**What is expected**
Reproduce the listing below verbatim.
※
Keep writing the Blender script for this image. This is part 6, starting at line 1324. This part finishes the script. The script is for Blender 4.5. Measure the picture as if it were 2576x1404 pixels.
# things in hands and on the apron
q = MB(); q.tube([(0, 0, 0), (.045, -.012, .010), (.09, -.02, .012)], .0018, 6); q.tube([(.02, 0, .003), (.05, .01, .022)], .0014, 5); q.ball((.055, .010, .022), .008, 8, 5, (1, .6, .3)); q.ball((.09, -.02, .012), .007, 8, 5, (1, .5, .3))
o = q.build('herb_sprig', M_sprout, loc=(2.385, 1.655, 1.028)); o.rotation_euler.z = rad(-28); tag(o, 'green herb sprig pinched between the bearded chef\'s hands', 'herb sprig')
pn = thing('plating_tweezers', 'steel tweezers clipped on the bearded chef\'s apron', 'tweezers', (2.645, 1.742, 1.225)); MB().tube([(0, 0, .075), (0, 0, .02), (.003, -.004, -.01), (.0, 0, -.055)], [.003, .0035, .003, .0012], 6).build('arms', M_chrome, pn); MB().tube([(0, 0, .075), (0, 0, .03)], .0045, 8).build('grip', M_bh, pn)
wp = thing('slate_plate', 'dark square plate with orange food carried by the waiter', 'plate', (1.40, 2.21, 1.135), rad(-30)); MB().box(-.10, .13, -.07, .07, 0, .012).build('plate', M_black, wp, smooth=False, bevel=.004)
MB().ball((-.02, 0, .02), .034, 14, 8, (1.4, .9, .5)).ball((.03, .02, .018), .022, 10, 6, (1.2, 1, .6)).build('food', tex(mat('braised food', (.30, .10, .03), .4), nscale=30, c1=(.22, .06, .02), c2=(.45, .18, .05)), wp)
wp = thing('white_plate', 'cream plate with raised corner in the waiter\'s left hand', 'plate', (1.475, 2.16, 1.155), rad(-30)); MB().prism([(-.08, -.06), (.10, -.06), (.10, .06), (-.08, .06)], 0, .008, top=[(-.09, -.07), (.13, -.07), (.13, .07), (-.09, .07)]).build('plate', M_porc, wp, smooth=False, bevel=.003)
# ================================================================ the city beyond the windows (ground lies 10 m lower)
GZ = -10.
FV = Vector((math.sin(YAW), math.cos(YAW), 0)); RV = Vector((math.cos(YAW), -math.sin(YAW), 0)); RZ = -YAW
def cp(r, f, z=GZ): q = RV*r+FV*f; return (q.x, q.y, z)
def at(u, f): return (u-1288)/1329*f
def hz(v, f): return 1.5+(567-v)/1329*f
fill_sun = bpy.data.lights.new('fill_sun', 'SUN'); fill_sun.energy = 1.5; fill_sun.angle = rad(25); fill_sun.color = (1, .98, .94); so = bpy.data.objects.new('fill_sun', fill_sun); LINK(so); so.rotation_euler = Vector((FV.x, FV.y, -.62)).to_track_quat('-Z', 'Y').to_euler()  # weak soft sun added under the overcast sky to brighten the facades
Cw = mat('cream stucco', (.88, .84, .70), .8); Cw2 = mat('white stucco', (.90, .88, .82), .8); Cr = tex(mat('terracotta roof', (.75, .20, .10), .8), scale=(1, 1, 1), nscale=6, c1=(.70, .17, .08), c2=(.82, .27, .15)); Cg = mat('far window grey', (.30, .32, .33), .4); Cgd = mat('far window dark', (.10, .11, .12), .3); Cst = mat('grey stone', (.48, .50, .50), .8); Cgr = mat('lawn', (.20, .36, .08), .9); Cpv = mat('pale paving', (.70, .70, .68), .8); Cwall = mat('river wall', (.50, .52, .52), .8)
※
**Completed exercise**
Keep writing the Blender script for this image. This is part 6, starting at line 1324. This part finishes the script. The script is for Blender 4.5. Measure the picture as if it were 2576x1404 pixels.
# things in hands and on the apron
q = MB(); q.tube([(0, 0, 0), (.045, -.012, .010), (.09, -.02, .012)], .0018, 6); q.tube([(.02, 0, .003), (.05, .01, .022)], .0014, 5); q.ball((.055, .010, .022), .008, 8, 5, (1, .6, .3)); q.ball((.09, -.02, .012), .007, 8, 5, (1, .5, .3))
o = q.build('herb_sprig', M_sprout, loc=(2.385, 1.655, 1.028)); o.rotation_euler.z = rad(-28); tag(o, 'green herb sprig pinched between the bearded chef\'s hands', 'herb sprig')
pn = thing('plating_tweezers', 'steel tweezers clipped on the bearded chef\'s apron', 'tweezers', (2.645, 1.742, 1.225)); MB().tube([(0, 0, .075), (0, 0, .02), (.003, -.004, -.01), (.0, 0, -.055)], [.003, .0035, .003, .0012], 6).build('arms', M_chrome, pn); MB().tube([(0, 0, .075), (0, 0, .03)], .0045, 8).build('grip', M_bh, pn)
wp = thing('slate_plate', 'dark square plate with orange food carried by the waiter', 'plate', (1.40, 2.21, 1.135), rad(-30)); MB().box(-.10, .13, -.07, .07, 0, .012).build('plate', M_black, wp, smooth=False, bevel=.004)
MB().ball((-.02, 0, .02), .034, 14, 8, (1.4, .9, .5)).ball((.03, .02, .018), .022, 10, 6, (1.2, 1, .6)).build('food', tex(mat('braised food', (.30, .10, .03), .4), nscale=30, c1=(.22, .06, .02), c2=(.45, .18, .05)), wp)
wp = thing('white_plate', 'cream plate with raised corner in the waiter\'s left hand', 'plate', (1.475, 2.16, 1.155), rad(-30)); MB().prism([(-.08, -.06), (.10, -.06), (.10, .06), (-.08, .06)], 0, .008, top=[(-.09, -.07), (.13, -.07), (.13, .07), (-.09, .07)]).build('plate', M_porc, wp, smooth=False, bevel=.003)
# ================================================================ the city beyond the windows (ground lies 10 m lower)
GZ = -10.
FV = Vector((math.sin(YAW), math.cos(YAW), 0)); RV = Vector((math.cos(YAW), -math.sin(YAW), 0)); RZ = -YAW
def cp(r, f, z=GZ): q = RV*r+FV*f; return (q.x, q.y, z)
def at(u, f): return (u-1288)/1329*f
def hz(v, f): return 1.5+(567-v)/1329*f
fill_sun = bpy.data.lights.new('fill_sun', 'SUN'); fill_sun.energy = 1.5; fill_sun.angle = rad(25); fill_sun.color = (1, .98, .94); so = bpy.data.objects.new('fill_sun', fill_sun); LINK(so); so.rotation_euler = Vector((FV.x, FV.y, -.62)).to_track_quat('-Z', 'Y').to_euler()  # weak soft sun added under the overcast sky to brighten the facades
Cw = mat('cream stucco', (.88, .84, .70), .8); Cw2 = mat('white stucco', (.90, .88, .82), .8); Cr = tex(mat('terracotta roof', (.75, .20, .10), .8), scale=(1, 1, 1), nscale=6, c1=(.70, .17, .08), c2=(.82, .27, .15)); Cg = mat('far window grey', (.30, .32, .33), .4); Cgd = mat('far window dark', (.10, .11, .12), .3); Cst = mat('grey stone', (.48, .50, .50), .8); Cgr = mat('lawn', (.20, .36, .08), .9); Cpv = mat('pale paving', (.70, .70, .68), .8); Cwall = mat('river wall', (.50, .52, .52), .8)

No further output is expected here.